Price offers for imported Australian cargoes in China, inclusive of freight, rose $3 to $129 to $130 a tonne on Monday from Friday, marking the biggest daily gain in two months, according to Beijing-based consultancy Umetal.
A slew of data, including manufacturing and rising power consumption last week, suggested that the world's second-largest economy was on the mend, lifting confidence among traders over demand for the raw material in the first quarter.
"Steel and iron ore traders have been pushing up prices after seeing better economic news," said Peter J. Cho, an iron ore derivatives broker with Icap in Singapore.
Some traders expect iron ore prices to top $135 a tonne this week, as low inventories could encourage traders to book more cargoes on bets for strong restocking by steel mills.
Chinese steel mills, which produce nearly half of the world's steel output, have cut inventories to a minimum as steel demand growth slows amid a cooling economy this year.
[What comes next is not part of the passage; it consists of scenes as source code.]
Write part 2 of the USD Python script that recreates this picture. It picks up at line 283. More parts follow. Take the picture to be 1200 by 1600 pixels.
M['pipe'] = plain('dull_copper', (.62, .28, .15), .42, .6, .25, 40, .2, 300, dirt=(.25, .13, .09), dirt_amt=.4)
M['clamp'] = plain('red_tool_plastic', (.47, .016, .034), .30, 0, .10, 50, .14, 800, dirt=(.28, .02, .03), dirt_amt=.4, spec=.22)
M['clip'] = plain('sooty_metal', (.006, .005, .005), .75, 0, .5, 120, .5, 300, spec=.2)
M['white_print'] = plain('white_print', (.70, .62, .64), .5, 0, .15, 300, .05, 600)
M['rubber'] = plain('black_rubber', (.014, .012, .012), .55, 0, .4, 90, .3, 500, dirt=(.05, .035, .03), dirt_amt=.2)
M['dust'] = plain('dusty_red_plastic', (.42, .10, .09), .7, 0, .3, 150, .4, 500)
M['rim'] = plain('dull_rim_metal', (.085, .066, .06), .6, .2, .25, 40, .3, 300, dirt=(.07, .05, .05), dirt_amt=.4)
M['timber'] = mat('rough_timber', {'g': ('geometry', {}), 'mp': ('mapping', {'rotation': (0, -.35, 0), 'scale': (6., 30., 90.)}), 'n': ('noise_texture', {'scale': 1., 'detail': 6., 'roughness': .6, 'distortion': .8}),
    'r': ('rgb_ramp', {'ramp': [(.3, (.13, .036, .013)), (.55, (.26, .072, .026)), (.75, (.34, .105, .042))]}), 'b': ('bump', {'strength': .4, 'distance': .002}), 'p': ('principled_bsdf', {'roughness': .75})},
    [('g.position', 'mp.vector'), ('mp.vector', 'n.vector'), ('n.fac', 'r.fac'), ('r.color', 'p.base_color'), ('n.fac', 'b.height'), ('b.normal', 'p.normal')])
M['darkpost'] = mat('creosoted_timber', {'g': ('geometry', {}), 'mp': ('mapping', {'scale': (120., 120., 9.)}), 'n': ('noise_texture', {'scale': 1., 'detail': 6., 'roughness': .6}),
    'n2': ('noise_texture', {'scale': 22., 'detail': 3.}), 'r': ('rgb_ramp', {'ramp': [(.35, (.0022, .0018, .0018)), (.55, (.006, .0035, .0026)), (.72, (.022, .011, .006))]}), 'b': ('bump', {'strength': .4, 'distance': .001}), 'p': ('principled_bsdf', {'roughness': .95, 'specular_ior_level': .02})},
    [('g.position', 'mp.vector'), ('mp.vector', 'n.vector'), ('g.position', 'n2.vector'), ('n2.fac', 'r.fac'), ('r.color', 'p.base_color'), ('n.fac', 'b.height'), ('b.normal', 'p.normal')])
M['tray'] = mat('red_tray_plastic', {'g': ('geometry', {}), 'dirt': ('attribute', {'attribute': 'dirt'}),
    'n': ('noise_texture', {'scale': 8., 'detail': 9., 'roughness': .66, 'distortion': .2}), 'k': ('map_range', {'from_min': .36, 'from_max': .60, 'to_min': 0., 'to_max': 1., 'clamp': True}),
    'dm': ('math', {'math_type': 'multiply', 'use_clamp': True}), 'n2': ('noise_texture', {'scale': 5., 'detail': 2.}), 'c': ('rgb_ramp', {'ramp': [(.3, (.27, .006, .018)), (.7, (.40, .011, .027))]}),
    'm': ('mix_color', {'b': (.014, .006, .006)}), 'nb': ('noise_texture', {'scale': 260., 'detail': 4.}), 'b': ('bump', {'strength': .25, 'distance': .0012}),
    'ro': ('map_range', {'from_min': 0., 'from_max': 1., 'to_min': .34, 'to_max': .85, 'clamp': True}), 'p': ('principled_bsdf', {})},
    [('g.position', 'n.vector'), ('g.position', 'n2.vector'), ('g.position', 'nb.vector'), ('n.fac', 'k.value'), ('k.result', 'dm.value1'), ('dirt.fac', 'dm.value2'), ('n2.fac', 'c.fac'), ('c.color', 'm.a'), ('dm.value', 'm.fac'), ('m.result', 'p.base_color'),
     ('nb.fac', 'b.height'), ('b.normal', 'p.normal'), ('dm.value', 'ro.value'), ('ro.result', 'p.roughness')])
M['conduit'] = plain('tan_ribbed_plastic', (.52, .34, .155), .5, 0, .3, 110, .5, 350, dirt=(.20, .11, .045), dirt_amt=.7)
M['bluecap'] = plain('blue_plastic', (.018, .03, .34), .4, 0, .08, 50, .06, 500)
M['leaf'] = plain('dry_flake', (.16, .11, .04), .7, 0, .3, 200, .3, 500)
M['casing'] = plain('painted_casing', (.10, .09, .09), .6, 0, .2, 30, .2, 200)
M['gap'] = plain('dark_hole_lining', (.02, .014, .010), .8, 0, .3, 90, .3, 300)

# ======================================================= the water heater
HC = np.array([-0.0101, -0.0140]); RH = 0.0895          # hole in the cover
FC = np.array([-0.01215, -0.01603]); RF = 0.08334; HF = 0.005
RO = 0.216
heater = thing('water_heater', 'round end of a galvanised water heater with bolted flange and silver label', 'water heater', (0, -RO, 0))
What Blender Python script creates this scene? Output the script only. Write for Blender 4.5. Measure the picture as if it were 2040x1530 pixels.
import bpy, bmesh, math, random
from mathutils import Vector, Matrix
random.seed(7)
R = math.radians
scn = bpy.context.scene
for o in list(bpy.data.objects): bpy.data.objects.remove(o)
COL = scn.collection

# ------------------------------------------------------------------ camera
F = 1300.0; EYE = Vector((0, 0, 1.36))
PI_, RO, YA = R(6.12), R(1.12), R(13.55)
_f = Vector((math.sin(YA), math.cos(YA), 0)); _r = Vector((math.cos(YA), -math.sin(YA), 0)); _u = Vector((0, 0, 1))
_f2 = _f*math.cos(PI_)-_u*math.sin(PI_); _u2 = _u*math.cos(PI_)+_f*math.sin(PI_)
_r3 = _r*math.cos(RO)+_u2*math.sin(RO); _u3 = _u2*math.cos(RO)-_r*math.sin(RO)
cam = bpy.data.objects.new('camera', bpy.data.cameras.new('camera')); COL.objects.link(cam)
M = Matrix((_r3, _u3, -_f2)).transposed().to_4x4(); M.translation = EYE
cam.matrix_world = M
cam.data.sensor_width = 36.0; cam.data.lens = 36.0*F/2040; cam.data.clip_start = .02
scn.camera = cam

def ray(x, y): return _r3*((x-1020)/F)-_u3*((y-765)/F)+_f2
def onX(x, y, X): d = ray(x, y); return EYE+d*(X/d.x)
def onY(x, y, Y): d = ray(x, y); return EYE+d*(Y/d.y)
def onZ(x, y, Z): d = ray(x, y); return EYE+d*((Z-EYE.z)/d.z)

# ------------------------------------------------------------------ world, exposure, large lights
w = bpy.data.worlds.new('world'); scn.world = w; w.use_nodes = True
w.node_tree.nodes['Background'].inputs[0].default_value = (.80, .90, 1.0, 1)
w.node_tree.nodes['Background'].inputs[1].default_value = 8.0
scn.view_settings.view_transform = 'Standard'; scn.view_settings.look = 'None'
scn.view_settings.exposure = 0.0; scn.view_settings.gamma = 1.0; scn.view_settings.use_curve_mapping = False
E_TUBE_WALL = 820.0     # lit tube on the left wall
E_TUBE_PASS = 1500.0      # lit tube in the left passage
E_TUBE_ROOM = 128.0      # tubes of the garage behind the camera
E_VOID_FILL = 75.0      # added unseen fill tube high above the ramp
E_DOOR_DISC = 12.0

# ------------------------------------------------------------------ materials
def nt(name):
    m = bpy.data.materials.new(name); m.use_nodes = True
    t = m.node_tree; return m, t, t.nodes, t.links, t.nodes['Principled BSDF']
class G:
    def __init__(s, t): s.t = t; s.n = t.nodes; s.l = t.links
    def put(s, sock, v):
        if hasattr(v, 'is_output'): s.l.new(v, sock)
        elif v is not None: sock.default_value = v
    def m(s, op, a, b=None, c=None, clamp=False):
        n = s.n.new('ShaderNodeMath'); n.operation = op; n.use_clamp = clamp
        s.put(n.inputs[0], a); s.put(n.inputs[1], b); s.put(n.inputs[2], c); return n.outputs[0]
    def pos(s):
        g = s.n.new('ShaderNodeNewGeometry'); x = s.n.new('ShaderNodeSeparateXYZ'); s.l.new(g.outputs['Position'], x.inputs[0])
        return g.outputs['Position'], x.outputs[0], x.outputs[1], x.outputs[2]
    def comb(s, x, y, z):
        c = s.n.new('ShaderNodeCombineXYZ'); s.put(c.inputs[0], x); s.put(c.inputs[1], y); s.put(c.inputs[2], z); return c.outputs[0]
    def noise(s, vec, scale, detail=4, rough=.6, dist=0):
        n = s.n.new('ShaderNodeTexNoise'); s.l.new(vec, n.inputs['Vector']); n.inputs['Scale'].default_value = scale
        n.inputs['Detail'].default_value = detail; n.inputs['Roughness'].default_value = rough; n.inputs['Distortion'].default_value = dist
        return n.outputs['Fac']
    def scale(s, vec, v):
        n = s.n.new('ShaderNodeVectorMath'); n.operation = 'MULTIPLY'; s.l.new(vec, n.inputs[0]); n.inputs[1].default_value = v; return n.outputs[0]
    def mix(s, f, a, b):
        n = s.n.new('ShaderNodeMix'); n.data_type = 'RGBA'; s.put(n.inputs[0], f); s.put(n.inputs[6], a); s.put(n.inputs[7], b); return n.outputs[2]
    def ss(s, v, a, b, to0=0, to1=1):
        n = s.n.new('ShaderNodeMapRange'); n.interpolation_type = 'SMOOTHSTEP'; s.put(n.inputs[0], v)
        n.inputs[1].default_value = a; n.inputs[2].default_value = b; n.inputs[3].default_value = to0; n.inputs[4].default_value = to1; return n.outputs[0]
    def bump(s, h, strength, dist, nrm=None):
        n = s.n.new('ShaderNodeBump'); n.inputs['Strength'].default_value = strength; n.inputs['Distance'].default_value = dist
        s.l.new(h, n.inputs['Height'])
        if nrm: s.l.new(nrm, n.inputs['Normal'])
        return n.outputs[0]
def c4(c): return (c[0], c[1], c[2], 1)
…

Iron ore inventories at Chinese main ports fell 1.96 million tonnes to 75.87 million tonnes by last Friday, marking the seventh consecutive week of decline, according to data from industry consultancy Mysteel.
However, some are unsure the recent gains can be sustained.
"Steel mills and end users have doubts about the sustainability of these levels of raw materials as their margins have narrowed and demand remains questionable through the winter season," Cho added.
Steel demand in China usually slows in winter as the cold weather interrupts construction acvitivites in the north, hitting demand for rebar.
The most active rebar contract for May delivery on the Shanghai Futures Exchange rose to 3,802 yuan ($610) a tonne on Monday, its highest since July 20, but eased to 3,792 yuan per tonne by midday break.
Benchmark index for 62-percent grade iron ore surged $2.9 to $129.3 a tonne on Friday, the biggest daily gain since October 17 and the highest level since July 17, 2012, according to data provider the Steel Index.
China will maintain steady economic policies next year, following pro-active fiscal policy and prudent monetary policy and deepening reforms to support long-term growth.